I know he is not happy with her, she is quite abusive to him.

He knows that I would never have an affair with him while he was still with her. I'm hoping that he will leave her someday.

Should I ask him flat out if he will ever leave her and if he wants children with me?

Posted

Is it just me or is your question really weird? I believe most people want to date someone, fall in love, get married then have children. Now you two are not even dating.

 

You can have an agreement to have his children, but only he can give you an answer to that question. Why do you want his children when you're not even dating? Don't ask him to have kids with you, you'll scare him off!

 

You also can't ask him to leave her, but what you can do is let him know that you are interested in him. You don't have to do it flat out either. There are subtle ways. If you need ideas, we'll think of something together. :D

 

When he knows you like him, he can make the decision about leaving his GF himself. In order that he stays in arelationship with an abusive 54-year old woman, he must be in love. It's not in your interest to start anything with him as long as he loves another woman.

Posted

This is messed up. How do you * know * she is awful and abusive ? And even if she is , then its up to him to get out.

 

The most amazing thing is that you have agreeed to not see other people ?? Let me splash some cold water on my face...

 

Are you for real ?

 

He is only your friend.

 

Get on with your life girl !

Posted

I'm with RP and Mary on this one...your inquiry is rather bizarre. I'm sure you can find someone deserving (and single) of your affections.

 

You're only 27, why the rush?

Posted

You're having an emotional involvement with him, while he is still in the other relationship.

 

It's way too early to be asking him if he wants to have children with you. You've already discussed it enough. Ask him if he'd like to go out sometime.

 

You can talk about kids after you've been dating for six months.

Posted

You can talk about kids after you've been dating for six months.

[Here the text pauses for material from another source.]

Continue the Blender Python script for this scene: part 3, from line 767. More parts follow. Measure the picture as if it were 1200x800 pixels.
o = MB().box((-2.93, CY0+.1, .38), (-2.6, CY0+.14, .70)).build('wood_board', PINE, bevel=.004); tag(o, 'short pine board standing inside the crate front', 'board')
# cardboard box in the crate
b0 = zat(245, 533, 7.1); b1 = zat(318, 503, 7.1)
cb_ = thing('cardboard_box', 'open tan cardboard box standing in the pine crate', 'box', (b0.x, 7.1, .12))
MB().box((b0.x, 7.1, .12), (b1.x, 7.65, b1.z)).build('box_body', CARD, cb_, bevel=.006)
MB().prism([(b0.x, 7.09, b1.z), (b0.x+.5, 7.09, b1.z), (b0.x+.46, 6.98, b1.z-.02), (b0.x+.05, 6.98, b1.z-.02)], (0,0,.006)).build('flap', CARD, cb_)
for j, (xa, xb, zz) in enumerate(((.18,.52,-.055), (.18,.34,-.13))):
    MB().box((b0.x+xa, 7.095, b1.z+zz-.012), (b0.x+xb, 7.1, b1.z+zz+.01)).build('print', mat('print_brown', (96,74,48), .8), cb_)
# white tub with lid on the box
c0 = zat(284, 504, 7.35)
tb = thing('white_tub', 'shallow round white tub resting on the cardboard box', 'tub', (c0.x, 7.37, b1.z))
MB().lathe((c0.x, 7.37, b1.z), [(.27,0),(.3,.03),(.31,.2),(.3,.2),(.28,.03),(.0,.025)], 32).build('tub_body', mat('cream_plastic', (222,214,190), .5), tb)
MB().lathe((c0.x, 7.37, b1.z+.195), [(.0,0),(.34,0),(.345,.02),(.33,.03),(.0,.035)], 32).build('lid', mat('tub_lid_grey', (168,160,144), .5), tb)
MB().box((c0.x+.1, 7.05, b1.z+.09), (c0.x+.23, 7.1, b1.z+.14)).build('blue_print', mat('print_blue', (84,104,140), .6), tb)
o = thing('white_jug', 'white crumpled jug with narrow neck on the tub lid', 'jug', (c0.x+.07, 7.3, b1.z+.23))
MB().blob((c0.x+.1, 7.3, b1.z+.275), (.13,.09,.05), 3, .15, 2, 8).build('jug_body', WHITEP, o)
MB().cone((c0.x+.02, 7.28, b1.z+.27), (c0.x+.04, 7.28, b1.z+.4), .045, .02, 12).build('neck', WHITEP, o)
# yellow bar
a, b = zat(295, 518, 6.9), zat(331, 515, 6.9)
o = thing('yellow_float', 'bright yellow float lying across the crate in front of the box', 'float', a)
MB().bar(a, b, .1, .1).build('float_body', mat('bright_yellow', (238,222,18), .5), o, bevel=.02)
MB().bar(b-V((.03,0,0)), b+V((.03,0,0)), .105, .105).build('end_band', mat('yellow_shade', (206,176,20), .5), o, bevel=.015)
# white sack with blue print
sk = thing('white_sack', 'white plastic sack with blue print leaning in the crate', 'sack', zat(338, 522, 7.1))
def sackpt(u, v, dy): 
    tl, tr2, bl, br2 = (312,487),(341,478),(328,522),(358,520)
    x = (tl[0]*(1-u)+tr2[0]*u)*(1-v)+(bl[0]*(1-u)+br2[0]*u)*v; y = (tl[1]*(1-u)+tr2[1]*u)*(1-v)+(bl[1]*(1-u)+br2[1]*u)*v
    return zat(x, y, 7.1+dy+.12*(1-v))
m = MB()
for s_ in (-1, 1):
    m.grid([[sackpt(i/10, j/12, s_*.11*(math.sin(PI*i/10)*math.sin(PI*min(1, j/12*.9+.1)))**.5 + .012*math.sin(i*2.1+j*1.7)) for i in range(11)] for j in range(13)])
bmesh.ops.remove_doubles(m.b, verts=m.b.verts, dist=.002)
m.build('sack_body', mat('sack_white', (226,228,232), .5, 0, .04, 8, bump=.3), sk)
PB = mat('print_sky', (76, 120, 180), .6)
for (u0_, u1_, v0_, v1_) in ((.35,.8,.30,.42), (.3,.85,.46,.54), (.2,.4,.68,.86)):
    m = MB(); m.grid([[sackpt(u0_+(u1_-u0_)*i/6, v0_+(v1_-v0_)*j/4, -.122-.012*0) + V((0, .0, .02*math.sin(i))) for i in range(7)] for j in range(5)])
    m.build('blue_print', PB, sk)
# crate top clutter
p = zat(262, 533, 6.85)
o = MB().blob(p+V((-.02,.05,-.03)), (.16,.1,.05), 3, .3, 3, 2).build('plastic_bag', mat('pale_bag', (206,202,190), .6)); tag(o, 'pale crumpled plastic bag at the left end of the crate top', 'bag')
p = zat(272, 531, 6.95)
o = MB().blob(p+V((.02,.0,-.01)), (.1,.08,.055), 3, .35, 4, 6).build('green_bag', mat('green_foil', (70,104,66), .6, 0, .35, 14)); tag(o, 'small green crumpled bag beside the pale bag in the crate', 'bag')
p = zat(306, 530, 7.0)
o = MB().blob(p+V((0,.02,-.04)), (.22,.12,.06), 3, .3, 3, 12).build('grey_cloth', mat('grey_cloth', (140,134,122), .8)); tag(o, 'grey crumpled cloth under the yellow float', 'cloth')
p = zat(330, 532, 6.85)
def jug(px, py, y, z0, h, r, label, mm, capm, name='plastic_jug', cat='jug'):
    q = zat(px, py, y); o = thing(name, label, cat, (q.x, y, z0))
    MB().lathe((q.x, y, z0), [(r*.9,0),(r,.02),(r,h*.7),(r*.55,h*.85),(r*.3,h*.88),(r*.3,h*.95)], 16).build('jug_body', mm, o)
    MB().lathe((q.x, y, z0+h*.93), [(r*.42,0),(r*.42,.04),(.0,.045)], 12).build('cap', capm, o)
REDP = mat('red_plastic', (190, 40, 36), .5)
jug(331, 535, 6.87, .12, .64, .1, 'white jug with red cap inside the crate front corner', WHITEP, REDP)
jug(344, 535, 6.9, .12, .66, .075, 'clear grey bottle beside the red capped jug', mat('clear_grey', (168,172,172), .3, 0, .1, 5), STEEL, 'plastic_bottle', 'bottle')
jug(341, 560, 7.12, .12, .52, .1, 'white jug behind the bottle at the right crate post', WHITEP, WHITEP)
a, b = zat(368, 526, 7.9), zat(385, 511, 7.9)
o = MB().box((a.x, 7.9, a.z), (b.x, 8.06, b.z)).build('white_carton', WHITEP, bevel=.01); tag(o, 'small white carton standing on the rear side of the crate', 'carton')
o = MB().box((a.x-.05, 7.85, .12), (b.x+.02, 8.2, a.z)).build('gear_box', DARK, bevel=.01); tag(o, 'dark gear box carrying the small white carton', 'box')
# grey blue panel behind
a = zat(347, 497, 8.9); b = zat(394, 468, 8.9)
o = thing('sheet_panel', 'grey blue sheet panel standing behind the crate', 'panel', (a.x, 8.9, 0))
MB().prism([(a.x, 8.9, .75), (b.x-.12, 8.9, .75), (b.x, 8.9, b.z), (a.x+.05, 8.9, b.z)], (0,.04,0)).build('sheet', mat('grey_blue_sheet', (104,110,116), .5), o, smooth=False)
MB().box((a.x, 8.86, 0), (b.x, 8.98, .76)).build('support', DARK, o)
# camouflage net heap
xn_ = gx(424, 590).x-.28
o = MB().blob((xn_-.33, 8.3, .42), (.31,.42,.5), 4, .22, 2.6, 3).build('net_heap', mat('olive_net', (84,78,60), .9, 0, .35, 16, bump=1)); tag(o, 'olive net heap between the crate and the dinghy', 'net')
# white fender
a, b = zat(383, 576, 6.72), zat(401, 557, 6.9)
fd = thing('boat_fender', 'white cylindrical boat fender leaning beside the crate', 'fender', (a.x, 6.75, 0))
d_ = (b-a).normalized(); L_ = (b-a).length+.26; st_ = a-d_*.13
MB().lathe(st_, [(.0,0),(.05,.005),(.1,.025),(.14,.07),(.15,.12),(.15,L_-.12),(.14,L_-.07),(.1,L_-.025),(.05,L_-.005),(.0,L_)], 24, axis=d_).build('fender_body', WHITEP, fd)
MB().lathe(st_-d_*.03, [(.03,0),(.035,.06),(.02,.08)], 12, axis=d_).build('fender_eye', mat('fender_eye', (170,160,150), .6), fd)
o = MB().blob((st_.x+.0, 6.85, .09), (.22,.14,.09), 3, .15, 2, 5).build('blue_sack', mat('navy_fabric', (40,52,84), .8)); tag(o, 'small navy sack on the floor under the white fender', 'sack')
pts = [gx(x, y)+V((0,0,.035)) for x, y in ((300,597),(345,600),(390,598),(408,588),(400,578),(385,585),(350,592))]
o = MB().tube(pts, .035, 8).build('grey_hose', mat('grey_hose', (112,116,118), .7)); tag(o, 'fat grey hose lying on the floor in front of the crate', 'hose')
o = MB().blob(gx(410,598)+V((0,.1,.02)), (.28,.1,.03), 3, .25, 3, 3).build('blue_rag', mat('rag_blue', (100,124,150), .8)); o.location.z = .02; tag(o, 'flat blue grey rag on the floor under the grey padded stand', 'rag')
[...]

I don't think this about 6 months. You can talk about whether you want children some day even on the first date, even with not so close friends... But to talk about having children together, I guess people should be in love and discussing their future together. If two people want children and plan to get married (live in a common-law relationship), it's obvious that kids might come someday.

 

Thereare no guarantees in this life, Buzzie. People change their minds or feelings sometimes.